Erken seçim tartışmaları
Açıklamasında erken seçim tartışmalarına da değinen Özkan, şunları söyledi: "Türkiye 2017 Mayıs'ında yeni bir sistemle karşı karşıya kaldı. Cumhurbaşkanlığı Hükümet Sistemi, aslında bu ülkede geçmişte yaşamış olduğumuz sürekli koalisyon hükümetleriyle enerjimizi tüketen, sürekli hülle partileriyle, milletvekili transferleriyle enerjisini yok eden parlamenter sistemin ki bu da darbe ürünü bir anayasanın getirmiş olduğu sistemdi, kendi gerçekliğimize ve dünyada var olan parlamenter sisteme de uymayan bir düzenlemeydi. Bu düzenlemeyi zaten milletimizin arzusu olarak ve istikrar ülkesi bir Türkiye'yi hayata geçirmek, seçimleri de vakti saatinde yapma anlayışıyla hayata geçirdik."

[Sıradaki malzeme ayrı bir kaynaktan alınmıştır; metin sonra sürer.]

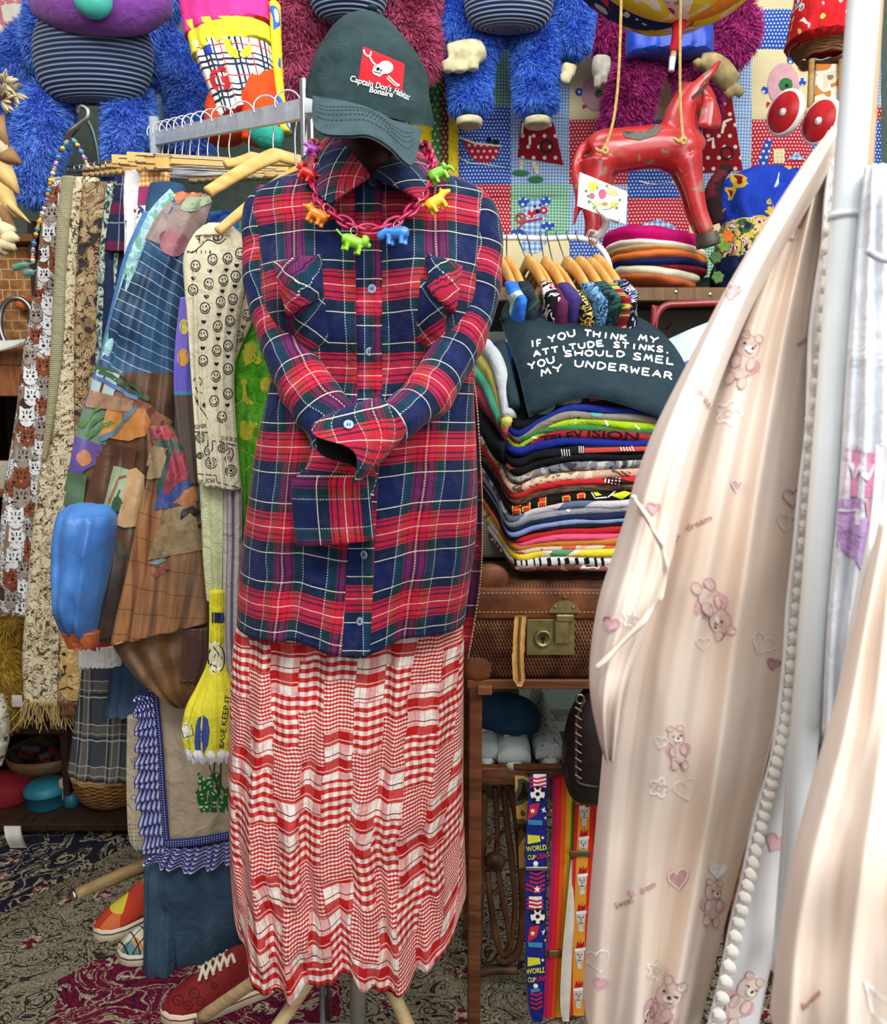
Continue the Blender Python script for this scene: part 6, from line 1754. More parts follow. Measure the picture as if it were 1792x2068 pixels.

'Milletimizin enerjisini boşa tüketmeyin'
Özkan, bugüne kadar Cumhurbaşkanlığı Hükümet Sistemi'nin öngörmüş olduğu, seçimlerin zamanında yapılmasına dair arzunun milletin bir beklentisi olduğunu belirterek, "Bu çerçevede bugüne kadar sürekli seçim beklentisi içinde olanlar, her daim güncelledikleri yeni seçim tarihleriyle milletimizin kafasını karıştırmaya gayret ettiler. Bir sonraki seçim tarihi anayasal olarak ne zamanı öngörülüyorsa o tarihe kadar hükümetimiz, Cumhurbaşkanımız görevi başındadır. Bundan önce seçim istemek demokrasiye, milletimizle yapılmış olan sözleşmeye aykırıdır. İnşallah 2023 yılında, Cumhuriyetimizin 100'üncü yılında, millete hizmet borcunu ödemiş olan hükümetimiz, yeniden yetki almak için yeniden milletimize hizmet etmek üzere seçim, vakti saatinde yapılacaktır. Erken seçim bekleyenler bir bahardan diğer bahara bu arzularını yinelemektedirler. Ancak hepsi boş çıkmaktadır. Bunun milletimizin enerjisini tüketmek anlayışıyla yapıldığının da farkındayız. Gelin milletimizin enerjisini boşa tüketmeyin. Millete hizmet borcunuzu, millete hizmet etmek suretiyle gösterin. Aksi taktirde geçmişten bugüne kadar bu beklentiniz boşa çıktığı gibi bundan sonra boşa çıkacaktır. İnşallah 2023'te milletimizin coşkuyla heyecanla beklediği, yeniden yetkiyle millete hizmet borcunu ödeyecek kadrolar milletten yetkisi alacak, seçim de zamanında yapılacak" dedi.